Sunshine Hotel v Goddard: Unfair dismissal: Investigation meeting
The Employment Appeal Tribunal (EAT) has held that there can be circumstances where, when considering misconduct, a separate investigatory and disciplinary hearing is not required.
In this case, the tribunal considered if the organisation, had conducted a ‘proper investigation’ into the claimants conduct and ultimately concluded they had not done. This was because there was no investigation meeting; the claimant had been invited to what he thought was one, but it turned out to actually be the disciplinary hearing.
Calling this a ‘serious procedural failing’, the tribunal asserted that the claimant had been denied a ‘basic employment right’ as a result of this as he had not been provided the opportunity of providing a full explanation before his case proceeded to a disciplinary.
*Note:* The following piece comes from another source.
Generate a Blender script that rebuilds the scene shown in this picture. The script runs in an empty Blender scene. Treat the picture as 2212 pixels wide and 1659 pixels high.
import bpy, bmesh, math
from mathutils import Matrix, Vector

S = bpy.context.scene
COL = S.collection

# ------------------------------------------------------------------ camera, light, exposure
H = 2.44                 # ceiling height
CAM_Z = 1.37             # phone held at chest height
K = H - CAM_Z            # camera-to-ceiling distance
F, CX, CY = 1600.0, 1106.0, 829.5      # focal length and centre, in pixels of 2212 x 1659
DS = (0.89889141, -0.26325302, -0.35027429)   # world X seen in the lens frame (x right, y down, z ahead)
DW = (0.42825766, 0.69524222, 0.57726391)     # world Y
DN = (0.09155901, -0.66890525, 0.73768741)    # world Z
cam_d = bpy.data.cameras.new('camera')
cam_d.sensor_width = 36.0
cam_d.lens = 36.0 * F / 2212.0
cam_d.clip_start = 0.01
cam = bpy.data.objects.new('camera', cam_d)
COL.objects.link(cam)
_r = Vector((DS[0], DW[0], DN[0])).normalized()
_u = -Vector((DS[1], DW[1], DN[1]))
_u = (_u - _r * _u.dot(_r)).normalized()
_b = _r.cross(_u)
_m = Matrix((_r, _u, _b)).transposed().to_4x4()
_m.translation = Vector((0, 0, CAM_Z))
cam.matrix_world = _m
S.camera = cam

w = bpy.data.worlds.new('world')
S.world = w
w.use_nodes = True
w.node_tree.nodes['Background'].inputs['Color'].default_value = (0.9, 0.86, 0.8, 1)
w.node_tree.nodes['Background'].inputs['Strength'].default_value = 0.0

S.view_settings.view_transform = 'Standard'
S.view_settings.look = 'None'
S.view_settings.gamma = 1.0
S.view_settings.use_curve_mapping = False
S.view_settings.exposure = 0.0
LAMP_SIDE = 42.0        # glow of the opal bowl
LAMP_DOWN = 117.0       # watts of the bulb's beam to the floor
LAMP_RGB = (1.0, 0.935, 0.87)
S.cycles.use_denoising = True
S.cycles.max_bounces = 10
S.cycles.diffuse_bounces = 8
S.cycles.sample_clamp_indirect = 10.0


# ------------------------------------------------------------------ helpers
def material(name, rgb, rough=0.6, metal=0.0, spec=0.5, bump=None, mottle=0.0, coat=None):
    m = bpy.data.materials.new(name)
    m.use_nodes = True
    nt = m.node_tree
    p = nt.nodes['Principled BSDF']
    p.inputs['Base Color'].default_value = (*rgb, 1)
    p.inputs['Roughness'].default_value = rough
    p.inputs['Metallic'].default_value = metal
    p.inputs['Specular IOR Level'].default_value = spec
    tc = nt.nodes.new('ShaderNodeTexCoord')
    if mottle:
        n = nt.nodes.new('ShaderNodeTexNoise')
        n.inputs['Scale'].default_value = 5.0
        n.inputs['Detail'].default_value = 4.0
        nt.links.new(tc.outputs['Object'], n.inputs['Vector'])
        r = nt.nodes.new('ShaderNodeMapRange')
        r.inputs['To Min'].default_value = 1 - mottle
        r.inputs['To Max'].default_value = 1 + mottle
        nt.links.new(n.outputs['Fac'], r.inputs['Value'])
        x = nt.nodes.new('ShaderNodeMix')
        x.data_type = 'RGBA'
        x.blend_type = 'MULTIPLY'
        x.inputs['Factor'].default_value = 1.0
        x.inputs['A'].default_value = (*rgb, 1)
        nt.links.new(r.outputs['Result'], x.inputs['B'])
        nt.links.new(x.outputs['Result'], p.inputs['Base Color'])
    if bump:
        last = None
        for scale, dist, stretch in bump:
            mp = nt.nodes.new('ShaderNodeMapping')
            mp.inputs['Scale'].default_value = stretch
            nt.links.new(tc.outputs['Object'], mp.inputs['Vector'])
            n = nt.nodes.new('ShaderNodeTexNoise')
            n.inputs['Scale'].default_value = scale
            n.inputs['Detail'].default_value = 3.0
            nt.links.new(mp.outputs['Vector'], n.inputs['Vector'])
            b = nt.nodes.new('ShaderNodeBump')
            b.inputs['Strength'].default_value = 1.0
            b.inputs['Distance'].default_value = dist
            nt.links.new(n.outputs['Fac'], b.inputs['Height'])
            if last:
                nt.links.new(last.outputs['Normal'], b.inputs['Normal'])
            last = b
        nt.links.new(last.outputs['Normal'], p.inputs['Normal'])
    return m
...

However, the EAT did note that neither section 98 of the ERA, nor the ACAS Code, required there to be a separate investigation meeting and disciplinary hearing in every case. Provided the organisation has acted reasonably in its investigation, and taken steps to establish the facts, failure to hold an investigation meeting does not, on its own, render a dismissal unfair.
Note for employers:
Despite common belief, this case confirms it is not always necessary to hold an investigatory meeting before proceeding to a disciplinary hearing, however this will always be very fact specific.